PROBLEM REQUIREMENTS: Identify the lines bearing the string "taper" and gather them.

>>>>

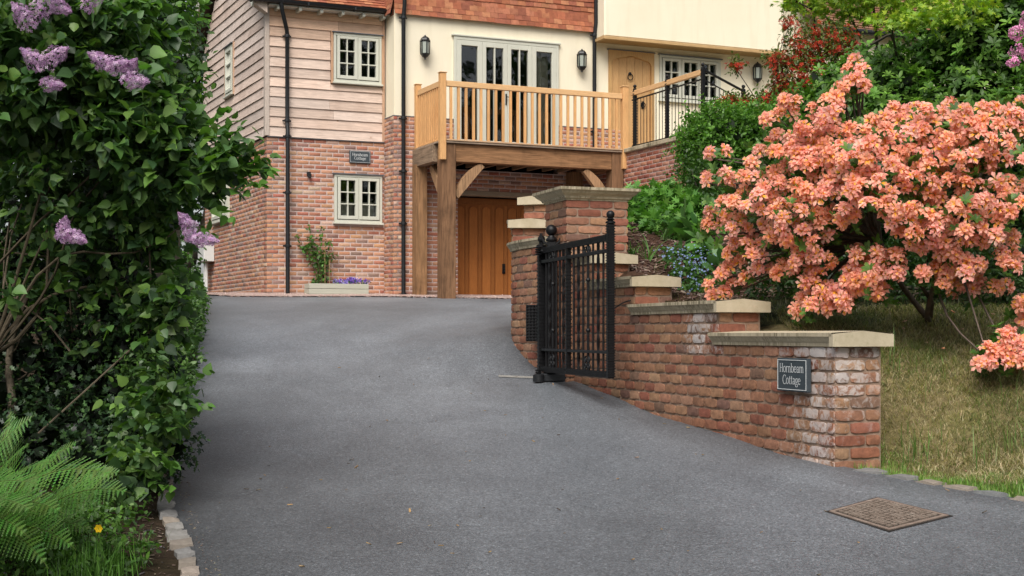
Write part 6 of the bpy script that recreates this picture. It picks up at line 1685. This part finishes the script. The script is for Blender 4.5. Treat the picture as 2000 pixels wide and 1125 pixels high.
# ================================================================== right side shrubs
def shrub(name, label, base, blobs, n, pal, tpl, size, per=6, tw=.12, mat='leaf', shell=(.7, 1.03), lum=.15, droop=.1, seed=1, cat='shrub', r0=.02, inner=None, up=.4, jit=.6, nbr=6, wid=None):
    rng = np.random.default_rng(seed); base = Vector(base); O = tuple(base); t = empty(name, O, 0, label, cat); fb = FB()
    p, d, idx = blob_pts(blobs, n, rng, shell, lum); pos, ld, td, L = twigs(p, d, per, tw, droop, jit, up, rng)
    sz = rng.uniform(size[0], size[1], len(pos)); hgt = np.repeat(.72+.5*np.clip(d[:, 2], -.4, 1), per)[:, None]
    fb.add(*scatter(tpl, pos, ld, leaf_normals(ld, rng, 1, .6), sz, cols(len(pos), pal, .25, rng)*(.85+.15*hgt), wid))
    if inner:
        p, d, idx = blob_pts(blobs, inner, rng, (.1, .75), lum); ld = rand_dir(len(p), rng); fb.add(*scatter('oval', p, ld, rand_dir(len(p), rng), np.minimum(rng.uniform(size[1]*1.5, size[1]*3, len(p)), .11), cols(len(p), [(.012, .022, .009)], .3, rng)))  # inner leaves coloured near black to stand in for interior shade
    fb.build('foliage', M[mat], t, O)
    cs_ = [P(b[0], b[1], b[2]) for b in blobs]; branches('stem', O, cs_[:nbr], t, O, r0, (.09, .07, .055), rng, mid=.02, taper=.3)
    return t
def gb(px_, py_, d): b = P(px_, py_, d); return (b.x, b.y, gh(b.x, b.y))
G1 = [(.085, .20, .030), (.12, .26, .038), (.065, .15, .026), (.15, .31, .045)]
shrub('clipped_hedge', 'rounded green clipped hedge bush in front of the terrace railing', gb(1440, 480, 15), [(1430, 275, 15, .50, .5, .34), (1500, 270, 15, .42, .5, .26), (1390, 330, 15, .28, .4, .42), (1440, 380, 15, .50, .4, .45), (1360, 290, 15, .16, .3, .22), (1400, 240, 15, .22, .3, .12), (1560, 260, 15.2, .40, .4, .24), (1520, 380, 15, .5, .4, .4), (1620, 310, 14.8, .35, .3, .28), (1570, 210, 15.3, .3, .3, .12), (1370, 400, 15, .14, .3, .2)], 5600, G1, 'oval', (.028, .05), 7, .13, seed=41, inner=3500, lum=.2)
shrub('leafy_shrub', 'dark leggy shrub stems beneath the clipped hedge bush', gb(1390, 470, 14.2), [(1350, 380, 14.3, .16, .2, .3), (1380, 440, 14.2, .2, .2, .3), (1440, 470, 13.8, .35, .3, .25), (1350, 330, 14.5, .10, .15, .2)], 420, [(.035, .08, .02), (.05, .10, .02)], 'oval', (.03, .05), 6, .16, seed=43, shell=(.3, 1.0), r0=.014)
rho = [(1720, 140, 15, .50, .5, .26), (1850, 95, 14.6, .5, .5, .36), (1930, 90, 14.2, .55, .5, .45), (2030, 90, 14, .5, .5, .5), (1640, 190, 15, .42, .5, .36), (1760, 200, 14.6, .6, .5, .38), (1900, 200, 14.2, .6, .5, .36), (2020, 230, 14, .5, .5, .4), (1720, 290, 14.6, .5, .4, .26), (1880, 300, 14.4, .5, .4, .26), (1960, 10, 14.3, .45, .5, .3), (1650, 260, 15, .4, .4, .3), (2000, 380, 14.4, .5, .4, .4), (1900, 410, 14.6, .5, .4, .35)]
# rhododendron: whorls of lance leaves
rng = np.random.default_rng(45); RB = gb(1840, 480, 15.2); rr_ = empty('rhododendron', RB, 0, 'large green rhododendron with leaf whorls rising behind the orange azalea', 'bush')
p, d, idx = blob_pts(rho, 4600, rng, (.5, 1.04), .22); n = len(p); ax = unit(d*.7+np.array([0, -.15, .8])+rng.normal(size=(n, 3))*.35); u = unit(np.cross(ax, rand_dir(n, rng))); v = np.cross(ax, u); fb = FB()
cc = cols(n, [(.085, .18, .028), (.12, .245, .038), (.055, .12, .024), (.17, .31, .05), (.065, .145, .026)], .2, rng)
for k in range(7):
    a = 2*np.pi*k/7+rng.uniform(-.3, .3, n); o = u*np.cos(a)[:, None]+v*np.sin(a)[:, None]; ld = unit(o+ax*rng.uniform(-.1, .8, (n, 1))); fb.add(*scatter('lance', p+o*.004, ld, ax, rng.uniform(.05, .095, n), cc*rng.uniform(.8, 1.15, (n, 1)), np.full(n, 1.25)))
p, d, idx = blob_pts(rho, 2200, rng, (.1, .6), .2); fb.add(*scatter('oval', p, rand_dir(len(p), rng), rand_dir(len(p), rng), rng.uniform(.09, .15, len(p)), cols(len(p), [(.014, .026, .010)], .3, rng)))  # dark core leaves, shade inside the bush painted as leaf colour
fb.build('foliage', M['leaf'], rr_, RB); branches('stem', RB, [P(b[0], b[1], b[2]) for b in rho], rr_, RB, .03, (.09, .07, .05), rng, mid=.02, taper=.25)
# red azalea
rng = np.random.default_rng(47); AB = gb(1540, 400, 17); ra = empty('red_azalea', AB, 0, 'slender azalea with small scarlet flowers in front of the cream wall', 'bush')
rb_ = [(1590, 90, 16.5, .28, .25, .22), (1540, 45, 16.5, .07, .2, .06), (1640, 90, 16.4, .2, .2, .2), (1570, 150, 16.5, .3, .25, .2), (1525, 120, 16.5, .14, .2, .09), (1440, 128, 16.5, .07, .1, .05), (1500, 200, 16.5, .26, .2, .08), (1440, 205, 16.5, .16, .2, .06), (1550, 200, 16.5, .3, .25, .18), (1420, 205, 16, .14, .1, .07), (1600, 200, 16.5, .25, .2, .15), (1520, 165, 16.5, .08, .1, .12)]
p, d, idx = blob_pts(rb_, 1050, rng, (.3, 1.1), .3); pos, ld, td, L = twigs(p, d, 6, .12, .1, .6, .5, rng); fb = FB()
fb.add(*scatter('lance', pos, ld, leaf_normals(ld, rng), rng.uniform(.035, .06, len(pos)), cols(len(pos), [(.10, .16, .03), (.07, .13, .03), (.16, .20, .05), (.12, .10, .03)], .25, rng), np.full(len(pos), 1.4))); fb.build('foliage', M['leaf'], ra, AB)
FL5V = None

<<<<

FINAL RESULT:
    cs_ = [P(b[0], b[1], b[2]) for b in blobs]; branches('stem', O, cs_[:nbr], t, O, r0, (.09, .07, .055), rng, mid=.02, taper=.3)
fb.build('foliage', M['leaf'], rr_, RB); branches('stem', RB, [P(b[0], b[1], b[2]) for b in rho], rr_, RB, .03, (.09, .07, .05), rng, mid=.02, taper=.25)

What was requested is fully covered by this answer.